Der Künstler sucht dem Stoffe die Ideen seines Ich einzubilden, um das in seinem Innern Lebende mit der Außenwelt zu versöhnen. Auch er fühlt sich unbefriedigt von der bloßen Erscheinungswelt und sucht ihr jenes Mehr einzuformen, das sein Ich, über sie hinausgehend, birgt.
(Rudolf Steiner, Philosophie der Freiheit, Kap. 2)
So gesehen verbindet uns die Kunst tiefer mit der Welt, wie auch mit unserem eigenen Sein. Beides wird im Kunstgenuss intensiver erlebt und kann sogar ganz neu entdeckt werden.
Wirkliche Künstler haben einen ausgeprägten Sinn für Bereiche, für die wir normalerweise noch keinen oder nur wenig Sinn entwickelt haben. Die Musik drückt beispielsweise nicht nur Empfindungen aus, die den Menschen bewegen können, sondern, sie drückt auch die Bewegungen des menschlichen Ätherleibes direkt hörbar aus. Dieser Ätherleib ist wie die Musik in einem ständigen Fluss, in einem auf und nieder, in Bewegung und Gegenbewegung. Beide gebärden sich in sich unmerklich wandelnden Wiederholungen. Die Musik nimmt damit Einfluss auf diesen geheimnisvollen geistigen Leib des Menschen, sie lockert ihn auf, bewahrt ihn vor einem zu starr und zu fest werden und wirkt dadurch sogar heilsam auf den Menschen. Da auch Tiere und Pflanzen einen Ätherleib besitzen, kann der wohltuende Einfluss der Musik auf diese ebenfalls beobachtet werden.

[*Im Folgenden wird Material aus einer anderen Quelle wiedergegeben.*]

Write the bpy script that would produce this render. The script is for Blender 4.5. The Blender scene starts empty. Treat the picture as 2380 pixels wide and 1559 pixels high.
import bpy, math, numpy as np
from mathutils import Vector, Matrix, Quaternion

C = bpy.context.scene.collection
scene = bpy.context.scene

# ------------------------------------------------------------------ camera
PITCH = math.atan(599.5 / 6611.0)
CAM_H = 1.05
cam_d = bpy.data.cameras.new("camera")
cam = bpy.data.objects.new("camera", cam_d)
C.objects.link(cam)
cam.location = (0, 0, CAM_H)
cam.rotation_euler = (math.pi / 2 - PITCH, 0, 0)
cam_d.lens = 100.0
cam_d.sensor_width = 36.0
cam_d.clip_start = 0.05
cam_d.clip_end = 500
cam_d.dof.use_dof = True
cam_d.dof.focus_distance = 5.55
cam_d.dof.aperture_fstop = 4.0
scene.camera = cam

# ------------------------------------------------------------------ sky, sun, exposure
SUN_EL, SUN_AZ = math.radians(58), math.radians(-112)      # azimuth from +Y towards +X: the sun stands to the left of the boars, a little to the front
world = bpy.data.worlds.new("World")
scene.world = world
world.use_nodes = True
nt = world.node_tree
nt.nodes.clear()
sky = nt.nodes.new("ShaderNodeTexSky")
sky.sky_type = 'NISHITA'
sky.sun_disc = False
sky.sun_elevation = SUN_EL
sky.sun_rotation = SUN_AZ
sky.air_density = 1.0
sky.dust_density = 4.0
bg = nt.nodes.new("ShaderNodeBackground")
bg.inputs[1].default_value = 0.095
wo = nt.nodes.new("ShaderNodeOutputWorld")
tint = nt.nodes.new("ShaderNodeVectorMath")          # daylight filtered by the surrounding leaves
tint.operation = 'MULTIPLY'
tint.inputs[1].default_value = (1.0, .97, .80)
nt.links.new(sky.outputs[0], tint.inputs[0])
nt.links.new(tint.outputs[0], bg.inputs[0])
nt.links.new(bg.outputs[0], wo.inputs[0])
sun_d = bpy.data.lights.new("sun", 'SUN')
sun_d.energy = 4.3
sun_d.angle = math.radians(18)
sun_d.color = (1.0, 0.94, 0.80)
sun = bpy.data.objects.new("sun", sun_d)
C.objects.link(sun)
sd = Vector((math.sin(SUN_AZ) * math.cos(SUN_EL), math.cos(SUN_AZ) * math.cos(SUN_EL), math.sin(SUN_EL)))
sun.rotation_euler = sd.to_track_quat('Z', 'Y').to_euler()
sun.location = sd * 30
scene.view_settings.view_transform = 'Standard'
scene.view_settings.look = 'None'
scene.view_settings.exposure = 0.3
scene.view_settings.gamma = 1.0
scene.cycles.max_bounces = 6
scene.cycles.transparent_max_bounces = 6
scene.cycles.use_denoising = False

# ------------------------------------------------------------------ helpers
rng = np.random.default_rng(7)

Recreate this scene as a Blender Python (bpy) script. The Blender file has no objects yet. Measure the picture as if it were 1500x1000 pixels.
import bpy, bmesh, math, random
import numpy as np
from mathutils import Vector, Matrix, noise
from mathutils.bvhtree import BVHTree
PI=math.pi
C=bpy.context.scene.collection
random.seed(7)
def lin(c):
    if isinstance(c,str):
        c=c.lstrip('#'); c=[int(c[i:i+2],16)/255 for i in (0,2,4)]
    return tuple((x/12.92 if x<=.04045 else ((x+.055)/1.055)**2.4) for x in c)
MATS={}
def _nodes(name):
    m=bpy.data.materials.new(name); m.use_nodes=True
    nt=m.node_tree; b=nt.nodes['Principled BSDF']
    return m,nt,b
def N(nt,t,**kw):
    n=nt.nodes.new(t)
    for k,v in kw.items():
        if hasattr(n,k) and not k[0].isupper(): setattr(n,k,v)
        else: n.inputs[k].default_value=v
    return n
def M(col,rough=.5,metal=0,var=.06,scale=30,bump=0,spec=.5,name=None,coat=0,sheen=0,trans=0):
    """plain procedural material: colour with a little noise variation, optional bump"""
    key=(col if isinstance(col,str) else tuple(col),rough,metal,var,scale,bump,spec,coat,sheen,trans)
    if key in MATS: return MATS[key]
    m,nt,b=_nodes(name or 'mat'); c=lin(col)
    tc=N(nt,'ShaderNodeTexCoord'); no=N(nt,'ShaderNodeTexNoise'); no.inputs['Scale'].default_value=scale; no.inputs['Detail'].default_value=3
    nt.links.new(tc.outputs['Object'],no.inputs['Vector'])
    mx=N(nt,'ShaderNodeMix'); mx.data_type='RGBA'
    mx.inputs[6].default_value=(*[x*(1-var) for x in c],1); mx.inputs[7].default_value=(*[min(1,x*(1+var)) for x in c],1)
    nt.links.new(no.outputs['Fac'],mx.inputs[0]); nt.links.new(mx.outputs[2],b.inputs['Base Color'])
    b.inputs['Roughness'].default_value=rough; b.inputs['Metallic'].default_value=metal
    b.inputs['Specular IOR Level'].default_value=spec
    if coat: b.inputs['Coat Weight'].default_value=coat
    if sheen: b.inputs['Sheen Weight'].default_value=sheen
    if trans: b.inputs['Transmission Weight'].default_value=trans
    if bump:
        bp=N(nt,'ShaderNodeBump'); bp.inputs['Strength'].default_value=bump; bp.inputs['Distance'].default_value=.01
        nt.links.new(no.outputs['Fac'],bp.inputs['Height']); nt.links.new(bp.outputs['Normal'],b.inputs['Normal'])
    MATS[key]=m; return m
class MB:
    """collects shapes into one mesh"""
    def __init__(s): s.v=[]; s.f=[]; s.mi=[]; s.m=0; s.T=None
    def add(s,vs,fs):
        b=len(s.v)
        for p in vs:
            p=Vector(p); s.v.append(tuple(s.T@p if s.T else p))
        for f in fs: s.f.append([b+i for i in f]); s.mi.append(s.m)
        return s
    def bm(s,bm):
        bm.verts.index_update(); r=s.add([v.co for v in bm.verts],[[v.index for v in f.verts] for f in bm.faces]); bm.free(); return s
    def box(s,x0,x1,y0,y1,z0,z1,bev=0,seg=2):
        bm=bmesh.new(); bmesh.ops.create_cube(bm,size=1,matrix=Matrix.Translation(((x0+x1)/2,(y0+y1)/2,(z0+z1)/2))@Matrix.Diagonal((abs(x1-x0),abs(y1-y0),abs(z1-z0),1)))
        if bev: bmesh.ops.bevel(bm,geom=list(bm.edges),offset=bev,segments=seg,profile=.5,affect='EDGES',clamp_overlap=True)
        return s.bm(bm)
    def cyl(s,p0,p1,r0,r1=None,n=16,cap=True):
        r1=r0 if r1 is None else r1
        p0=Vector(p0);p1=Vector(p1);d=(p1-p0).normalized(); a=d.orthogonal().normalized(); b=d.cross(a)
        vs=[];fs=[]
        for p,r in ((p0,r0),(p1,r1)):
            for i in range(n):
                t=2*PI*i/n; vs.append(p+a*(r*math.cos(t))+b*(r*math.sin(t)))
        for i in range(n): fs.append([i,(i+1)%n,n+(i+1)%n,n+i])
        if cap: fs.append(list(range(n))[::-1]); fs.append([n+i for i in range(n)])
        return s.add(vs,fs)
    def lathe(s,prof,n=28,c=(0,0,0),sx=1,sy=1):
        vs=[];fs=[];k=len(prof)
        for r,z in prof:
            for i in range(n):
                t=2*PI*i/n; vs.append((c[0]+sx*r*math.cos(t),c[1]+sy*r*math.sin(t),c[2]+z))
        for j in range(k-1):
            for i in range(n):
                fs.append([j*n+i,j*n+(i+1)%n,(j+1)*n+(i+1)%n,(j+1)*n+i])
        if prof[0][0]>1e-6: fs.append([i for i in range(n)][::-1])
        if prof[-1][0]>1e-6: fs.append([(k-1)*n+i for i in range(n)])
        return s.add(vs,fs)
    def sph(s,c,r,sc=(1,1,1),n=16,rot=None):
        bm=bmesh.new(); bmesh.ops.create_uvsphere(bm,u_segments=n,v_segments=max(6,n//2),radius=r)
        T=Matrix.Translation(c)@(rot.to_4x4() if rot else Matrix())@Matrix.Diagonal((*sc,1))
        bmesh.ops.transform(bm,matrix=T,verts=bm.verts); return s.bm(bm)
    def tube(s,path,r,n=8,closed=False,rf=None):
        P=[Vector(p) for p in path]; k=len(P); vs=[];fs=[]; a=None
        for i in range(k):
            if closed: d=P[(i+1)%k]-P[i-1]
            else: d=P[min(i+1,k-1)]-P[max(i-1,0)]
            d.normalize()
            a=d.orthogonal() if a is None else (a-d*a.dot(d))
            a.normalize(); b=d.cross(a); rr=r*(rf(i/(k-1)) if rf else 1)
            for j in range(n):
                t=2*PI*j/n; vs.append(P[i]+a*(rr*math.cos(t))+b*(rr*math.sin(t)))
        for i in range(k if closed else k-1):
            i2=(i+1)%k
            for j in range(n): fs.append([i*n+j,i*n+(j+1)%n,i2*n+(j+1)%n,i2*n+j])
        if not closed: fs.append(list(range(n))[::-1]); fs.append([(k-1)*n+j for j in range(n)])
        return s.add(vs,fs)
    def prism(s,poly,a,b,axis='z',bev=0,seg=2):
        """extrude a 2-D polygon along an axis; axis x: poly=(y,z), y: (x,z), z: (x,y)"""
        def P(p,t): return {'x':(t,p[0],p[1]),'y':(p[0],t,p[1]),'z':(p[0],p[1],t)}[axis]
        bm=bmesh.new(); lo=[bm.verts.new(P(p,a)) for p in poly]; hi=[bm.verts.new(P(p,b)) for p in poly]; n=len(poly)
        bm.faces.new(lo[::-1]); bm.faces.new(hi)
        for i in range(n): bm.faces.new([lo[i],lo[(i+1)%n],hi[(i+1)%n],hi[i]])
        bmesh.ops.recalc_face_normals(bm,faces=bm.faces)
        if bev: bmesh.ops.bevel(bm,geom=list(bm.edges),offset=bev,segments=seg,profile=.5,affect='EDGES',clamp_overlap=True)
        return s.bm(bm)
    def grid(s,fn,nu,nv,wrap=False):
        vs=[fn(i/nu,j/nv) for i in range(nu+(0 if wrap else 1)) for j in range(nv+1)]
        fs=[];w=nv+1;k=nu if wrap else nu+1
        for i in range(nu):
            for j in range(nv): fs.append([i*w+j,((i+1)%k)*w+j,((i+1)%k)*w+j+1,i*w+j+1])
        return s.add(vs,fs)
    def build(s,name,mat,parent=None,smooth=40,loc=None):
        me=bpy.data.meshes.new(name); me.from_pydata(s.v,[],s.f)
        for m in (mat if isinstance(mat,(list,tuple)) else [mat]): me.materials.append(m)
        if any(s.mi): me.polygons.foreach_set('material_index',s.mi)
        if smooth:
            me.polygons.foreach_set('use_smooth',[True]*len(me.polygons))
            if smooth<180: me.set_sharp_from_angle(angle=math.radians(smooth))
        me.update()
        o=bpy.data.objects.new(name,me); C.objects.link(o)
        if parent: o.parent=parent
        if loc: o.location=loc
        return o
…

Eurythmie – von Rudolf Steiner begründet
Mit der Photografie und der Eurythmie sind im 20. Jahrhundert ganz neue Kunstformen entstanden. Letztere möchte, wie die Musik, ebenfalls die Bewegungen des Ätherleibes zum Ausdruck bringen, dieses Mal aber nicht hörbar wie die Musik, sondern sichtbar. Die Eurythmie verbindet sich deshalb hervorragend mit Musik und bringt sie uns wieder ganz neu zum Erleben.
Yoga-Asana – von Heinz Grill zur Kunstform erhoben
Heinz Grill beginnt Ende des 20. Jahrhunderts die seit Jahrtausenden bekannten Yogastellungen erstmals zu einer Kunstform auszugestalten. Yogaübungen nicht mehr nur zur Entspannung, zur Meditation oder zu Disziplinierung des Körpers, sondern zu einer ästhetischen Kunstform, das ist etwas völlig Neues. Eine Kunstform, die wiederum ganz bewusst die Ätherkräfte und ihre Gesetze berücksichtigt, um schöne und expressive Formen mit dem Körper hervorzubringen.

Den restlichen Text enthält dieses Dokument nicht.